[BEGIN]

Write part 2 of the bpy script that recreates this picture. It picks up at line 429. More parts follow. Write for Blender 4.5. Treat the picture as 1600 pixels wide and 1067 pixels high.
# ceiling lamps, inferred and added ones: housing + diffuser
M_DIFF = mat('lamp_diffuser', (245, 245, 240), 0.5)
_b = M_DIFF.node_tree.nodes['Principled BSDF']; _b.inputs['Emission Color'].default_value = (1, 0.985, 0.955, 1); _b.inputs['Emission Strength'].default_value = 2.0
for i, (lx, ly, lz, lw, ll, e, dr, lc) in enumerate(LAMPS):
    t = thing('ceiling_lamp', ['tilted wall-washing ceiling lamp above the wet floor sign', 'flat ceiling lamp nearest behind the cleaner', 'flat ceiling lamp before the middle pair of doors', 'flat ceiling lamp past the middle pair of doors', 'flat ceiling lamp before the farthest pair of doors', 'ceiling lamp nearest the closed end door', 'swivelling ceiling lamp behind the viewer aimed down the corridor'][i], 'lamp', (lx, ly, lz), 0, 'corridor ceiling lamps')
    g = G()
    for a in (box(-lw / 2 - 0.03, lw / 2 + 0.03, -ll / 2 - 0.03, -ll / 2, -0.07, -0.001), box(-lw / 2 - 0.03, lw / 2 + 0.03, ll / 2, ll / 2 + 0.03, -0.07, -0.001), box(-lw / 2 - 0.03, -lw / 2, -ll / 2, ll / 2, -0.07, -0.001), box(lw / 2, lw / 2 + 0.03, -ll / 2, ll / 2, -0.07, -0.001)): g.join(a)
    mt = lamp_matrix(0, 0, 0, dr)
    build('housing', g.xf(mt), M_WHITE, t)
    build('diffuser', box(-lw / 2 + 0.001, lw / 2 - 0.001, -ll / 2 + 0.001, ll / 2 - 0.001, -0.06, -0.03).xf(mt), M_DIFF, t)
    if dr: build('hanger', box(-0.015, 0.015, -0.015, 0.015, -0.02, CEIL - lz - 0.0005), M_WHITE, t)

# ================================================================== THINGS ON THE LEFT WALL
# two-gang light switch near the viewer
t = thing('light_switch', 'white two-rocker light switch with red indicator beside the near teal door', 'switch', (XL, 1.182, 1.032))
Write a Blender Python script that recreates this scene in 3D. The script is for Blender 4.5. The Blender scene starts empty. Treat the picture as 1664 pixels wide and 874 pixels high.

[END]

## Problem statement:
Within the entries above, how many lines contain "pixels"? Respond with the number only.

## Finished task:
2